WHAT TO WORK ON >>
Extract every line that includes the string "objects".

****

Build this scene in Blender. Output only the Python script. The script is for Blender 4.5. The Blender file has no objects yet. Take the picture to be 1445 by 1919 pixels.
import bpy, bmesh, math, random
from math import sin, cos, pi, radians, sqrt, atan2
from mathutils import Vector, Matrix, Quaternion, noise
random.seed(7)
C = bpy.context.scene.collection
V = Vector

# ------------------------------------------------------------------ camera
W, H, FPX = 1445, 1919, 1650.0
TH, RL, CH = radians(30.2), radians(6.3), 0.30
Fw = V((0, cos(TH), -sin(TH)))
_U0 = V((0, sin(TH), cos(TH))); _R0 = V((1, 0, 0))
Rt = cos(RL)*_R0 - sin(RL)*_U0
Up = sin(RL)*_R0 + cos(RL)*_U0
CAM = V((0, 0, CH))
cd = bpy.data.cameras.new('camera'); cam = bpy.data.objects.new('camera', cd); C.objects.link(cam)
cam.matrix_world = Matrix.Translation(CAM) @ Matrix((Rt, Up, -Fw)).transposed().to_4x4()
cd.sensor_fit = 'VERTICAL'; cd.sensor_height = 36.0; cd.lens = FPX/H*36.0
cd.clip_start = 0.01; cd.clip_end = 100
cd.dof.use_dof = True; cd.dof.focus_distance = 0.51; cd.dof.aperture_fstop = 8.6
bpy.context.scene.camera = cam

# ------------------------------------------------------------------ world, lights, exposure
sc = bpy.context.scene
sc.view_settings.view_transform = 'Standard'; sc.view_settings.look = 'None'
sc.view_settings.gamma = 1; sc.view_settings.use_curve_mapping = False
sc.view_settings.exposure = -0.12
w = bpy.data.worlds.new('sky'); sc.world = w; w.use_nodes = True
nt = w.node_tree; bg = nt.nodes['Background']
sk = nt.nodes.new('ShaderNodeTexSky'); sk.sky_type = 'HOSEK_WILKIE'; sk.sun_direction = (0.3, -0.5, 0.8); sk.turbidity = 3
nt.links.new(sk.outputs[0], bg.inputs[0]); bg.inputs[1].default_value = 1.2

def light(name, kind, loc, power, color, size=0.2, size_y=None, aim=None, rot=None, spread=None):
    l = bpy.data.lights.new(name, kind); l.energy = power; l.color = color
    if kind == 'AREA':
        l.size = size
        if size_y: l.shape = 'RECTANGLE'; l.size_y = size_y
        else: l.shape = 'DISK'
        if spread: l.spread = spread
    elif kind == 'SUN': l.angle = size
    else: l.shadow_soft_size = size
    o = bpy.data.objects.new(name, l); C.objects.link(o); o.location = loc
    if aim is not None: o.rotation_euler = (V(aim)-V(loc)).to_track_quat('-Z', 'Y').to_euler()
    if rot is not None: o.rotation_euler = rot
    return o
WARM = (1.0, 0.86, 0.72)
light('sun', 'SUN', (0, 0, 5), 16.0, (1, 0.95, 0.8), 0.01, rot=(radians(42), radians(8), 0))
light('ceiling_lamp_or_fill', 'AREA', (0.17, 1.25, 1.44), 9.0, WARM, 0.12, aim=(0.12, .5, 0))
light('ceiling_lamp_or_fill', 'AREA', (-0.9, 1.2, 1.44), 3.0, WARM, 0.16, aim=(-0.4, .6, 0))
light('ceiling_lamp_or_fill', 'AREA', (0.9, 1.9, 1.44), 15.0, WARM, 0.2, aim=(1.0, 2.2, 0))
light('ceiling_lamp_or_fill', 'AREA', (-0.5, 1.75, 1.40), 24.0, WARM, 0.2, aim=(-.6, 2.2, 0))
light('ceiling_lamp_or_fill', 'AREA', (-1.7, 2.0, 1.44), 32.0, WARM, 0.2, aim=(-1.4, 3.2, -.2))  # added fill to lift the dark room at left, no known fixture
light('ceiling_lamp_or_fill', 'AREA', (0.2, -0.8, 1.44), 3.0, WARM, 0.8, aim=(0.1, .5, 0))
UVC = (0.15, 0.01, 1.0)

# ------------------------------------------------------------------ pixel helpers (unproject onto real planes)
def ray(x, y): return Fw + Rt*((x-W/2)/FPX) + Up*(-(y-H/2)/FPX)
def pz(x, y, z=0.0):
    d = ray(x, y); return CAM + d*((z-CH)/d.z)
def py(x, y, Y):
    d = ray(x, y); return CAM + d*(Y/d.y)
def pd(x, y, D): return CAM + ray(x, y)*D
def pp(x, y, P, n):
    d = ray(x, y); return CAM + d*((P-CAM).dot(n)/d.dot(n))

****

EXERCISE ANSWER >>
Build this scene in Blender. Output only the Python script. The script is for Blender 4.5. The Blender file has no objects yet. Take the picture to be 1445 by 1919 pixels.
cd = bpy.data.cameras.new('camera'); cam = bpy.data.objects.new('camera', cd); C.objects.link(cam)
    o = bpy.data.objects.new(name, l); C.objects.link(o); o.location = loc